I need to get back to the temple. I haven't been since the day we dressed you, and for so long before I didn't dare go anywhere I had to turn off my phone. I need that comfort, that guidance. 

This new freedom still seems strange. 

This week is concert week for Westlake ballroom so I'll go by and pick up Linnaea on Tuesday and Thursday, and she'll hang out with me on Wednesday because I don't work that day. Deborah said she'd try to pay attention to her phone so I didn't have to come in, and I reminded her that I don't have to get home to sign anyone out...

April 2011 Conference

Aaron, I didn't think I really had any "what ifs" regarding you. When you left, I took it on faith that it went the way it was supposed to go. But lately, they've plagued me. So I cling to the promise that you would be here until your mission was fulfilled. I have to. And I'm working on changing those "what ifs" to "even ifs". 

I'm trying, really I am. And sometimes I do okay, maybe even good. But then it seems to bubble up again and I'm just, well, something... 
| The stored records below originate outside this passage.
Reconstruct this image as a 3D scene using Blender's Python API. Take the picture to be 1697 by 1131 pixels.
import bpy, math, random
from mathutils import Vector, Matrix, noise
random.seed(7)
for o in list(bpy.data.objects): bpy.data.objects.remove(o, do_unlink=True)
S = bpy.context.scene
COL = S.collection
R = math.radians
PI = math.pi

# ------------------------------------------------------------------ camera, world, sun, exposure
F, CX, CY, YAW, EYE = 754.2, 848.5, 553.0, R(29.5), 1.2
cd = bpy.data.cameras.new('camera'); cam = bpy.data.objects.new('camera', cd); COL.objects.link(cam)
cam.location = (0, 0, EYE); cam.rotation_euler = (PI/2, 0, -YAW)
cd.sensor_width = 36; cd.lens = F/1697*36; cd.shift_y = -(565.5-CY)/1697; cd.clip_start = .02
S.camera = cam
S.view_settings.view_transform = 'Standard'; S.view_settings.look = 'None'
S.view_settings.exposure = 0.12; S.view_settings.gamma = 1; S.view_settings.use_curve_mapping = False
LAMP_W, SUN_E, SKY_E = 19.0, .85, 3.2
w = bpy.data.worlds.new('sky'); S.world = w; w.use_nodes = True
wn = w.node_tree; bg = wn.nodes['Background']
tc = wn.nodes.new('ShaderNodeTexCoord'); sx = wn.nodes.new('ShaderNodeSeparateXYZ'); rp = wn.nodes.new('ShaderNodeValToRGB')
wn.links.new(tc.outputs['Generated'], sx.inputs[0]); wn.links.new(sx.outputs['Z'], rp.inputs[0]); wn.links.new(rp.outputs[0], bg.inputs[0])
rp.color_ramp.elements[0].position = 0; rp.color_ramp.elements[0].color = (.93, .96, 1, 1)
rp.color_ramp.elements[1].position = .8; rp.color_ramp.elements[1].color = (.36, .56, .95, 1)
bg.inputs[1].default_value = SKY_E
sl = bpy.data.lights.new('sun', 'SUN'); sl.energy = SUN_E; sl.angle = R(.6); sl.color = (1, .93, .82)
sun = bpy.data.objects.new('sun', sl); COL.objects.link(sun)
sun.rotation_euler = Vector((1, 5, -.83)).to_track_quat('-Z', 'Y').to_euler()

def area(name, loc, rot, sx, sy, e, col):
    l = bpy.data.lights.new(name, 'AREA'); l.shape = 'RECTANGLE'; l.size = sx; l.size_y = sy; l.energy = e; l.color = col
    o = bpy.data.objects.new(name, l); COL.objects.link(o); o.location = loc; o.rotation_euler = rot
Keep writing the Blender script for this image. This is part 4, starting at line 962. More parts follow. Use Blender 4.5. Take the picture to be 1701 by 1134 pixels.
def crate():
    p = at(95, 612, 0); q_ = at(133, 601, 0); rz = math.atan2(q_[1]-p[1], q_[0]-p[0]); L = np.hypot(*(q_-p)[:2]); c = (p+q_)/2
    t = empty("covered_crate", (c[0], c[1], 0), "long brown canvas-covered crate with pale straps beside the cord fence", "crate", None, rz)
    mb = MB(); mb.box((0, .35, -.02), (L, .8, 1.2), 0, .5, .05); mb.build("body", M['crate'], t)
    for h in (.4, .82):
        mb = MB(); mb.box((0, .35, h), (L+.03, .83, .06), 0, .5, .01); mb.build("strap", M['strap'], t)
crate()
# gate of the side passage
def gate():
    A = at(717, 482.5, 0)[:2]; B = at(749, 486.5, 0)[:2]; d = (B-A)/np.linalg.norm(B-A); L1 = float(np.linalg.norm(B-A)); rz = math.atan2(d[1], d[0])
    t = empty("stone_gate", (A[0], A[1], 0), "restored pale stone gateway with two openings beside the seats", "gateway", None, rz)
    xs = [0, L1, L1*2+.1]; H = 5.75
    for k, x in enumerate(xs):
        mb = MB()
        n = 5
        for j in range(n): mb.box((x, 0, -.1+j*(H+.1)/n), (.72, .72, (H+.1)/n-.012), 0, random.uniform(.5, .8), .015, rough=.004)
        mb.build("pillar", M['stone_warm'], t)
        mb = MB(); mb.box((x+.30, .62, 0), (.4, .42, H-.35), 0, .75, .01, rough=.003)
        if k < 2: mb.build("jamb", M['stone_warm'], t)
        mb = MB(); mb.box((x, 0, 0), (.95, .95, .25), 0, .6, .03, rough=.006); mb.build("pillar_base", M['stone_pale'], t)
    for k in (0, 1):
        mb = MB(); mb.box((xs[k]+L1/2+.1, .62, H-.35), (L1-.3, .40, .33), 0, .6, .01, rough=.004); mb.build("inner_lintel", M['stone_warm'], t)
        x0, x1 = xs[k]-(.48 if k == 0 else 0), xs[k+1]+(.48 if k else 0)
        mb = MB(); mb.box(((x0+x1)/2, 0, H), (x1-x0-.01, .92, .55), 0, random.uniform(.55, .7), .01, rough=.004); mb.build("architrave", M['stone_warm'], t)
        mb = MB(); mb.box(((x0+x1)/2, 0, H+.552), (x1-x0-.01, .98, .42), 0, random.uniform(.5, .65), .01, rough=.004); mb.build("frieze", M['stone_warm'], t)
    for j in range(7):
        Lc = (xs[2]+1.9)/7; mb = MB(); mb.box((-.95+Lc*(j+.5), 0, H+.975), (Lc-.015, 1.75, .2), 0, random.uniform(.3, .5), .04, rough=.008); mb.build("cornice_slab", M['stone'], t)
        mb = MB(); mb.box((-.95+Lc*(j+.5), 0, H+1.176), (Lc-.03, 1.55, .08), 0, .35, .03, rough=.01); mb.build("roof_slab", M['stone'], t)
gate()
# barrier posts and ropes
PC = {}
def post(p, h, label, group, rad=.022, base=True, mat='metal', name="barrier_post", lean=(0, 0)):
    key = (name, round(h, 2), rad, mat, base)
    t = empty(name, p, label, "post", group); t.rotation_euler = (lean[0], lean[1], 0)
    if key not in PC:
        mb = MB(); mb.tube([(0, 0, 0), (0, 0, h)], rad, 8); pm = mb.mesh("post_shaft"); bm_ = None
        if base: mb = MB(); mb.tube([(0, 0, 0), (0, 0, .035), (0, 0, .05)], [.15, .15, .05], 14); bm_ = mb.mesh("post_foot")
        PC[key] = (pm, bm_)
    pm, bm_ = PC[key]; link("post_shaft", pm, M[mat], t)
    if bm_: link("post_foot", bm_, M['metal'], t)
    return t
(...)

Here's what I wrote while I was trying to listen and take notes today:

This is hard, my whole body hurts (probably from sitting on the couch all day yesterday). It seems weird to not be needing to do so many things for you in between conference sessions, or even during. This is the 26th conference since you were born and it is the first time you're not here. I feel sluggish. I try to listen but am distracted. I just want to crawl back in bed. But I'm trying, I'm listening, trying to be where I can to recieve help.

A couple things that stood out to me were that He knows me, knows my pain, and wants to bless me. Miracles have not ceased and there are angels among us (are you one of them?). And by consistent effort, even slow effort, I can maintain momentum and not be completely at the mercy of the waves that seek to pull me under.

So I will. I will keep trying. And I will keep acknowledging when it's hard, 'cause it is hard! Those feelings are important, and I believe that my grief is due to my love for you. But while it will not "go away", I can grow in it and through it and around it. So I'll keep moving forward.

I mean, what other choice really is there?

"When we trust God and His love for us,
even our greatest heartbreaks can in the end work together for our good."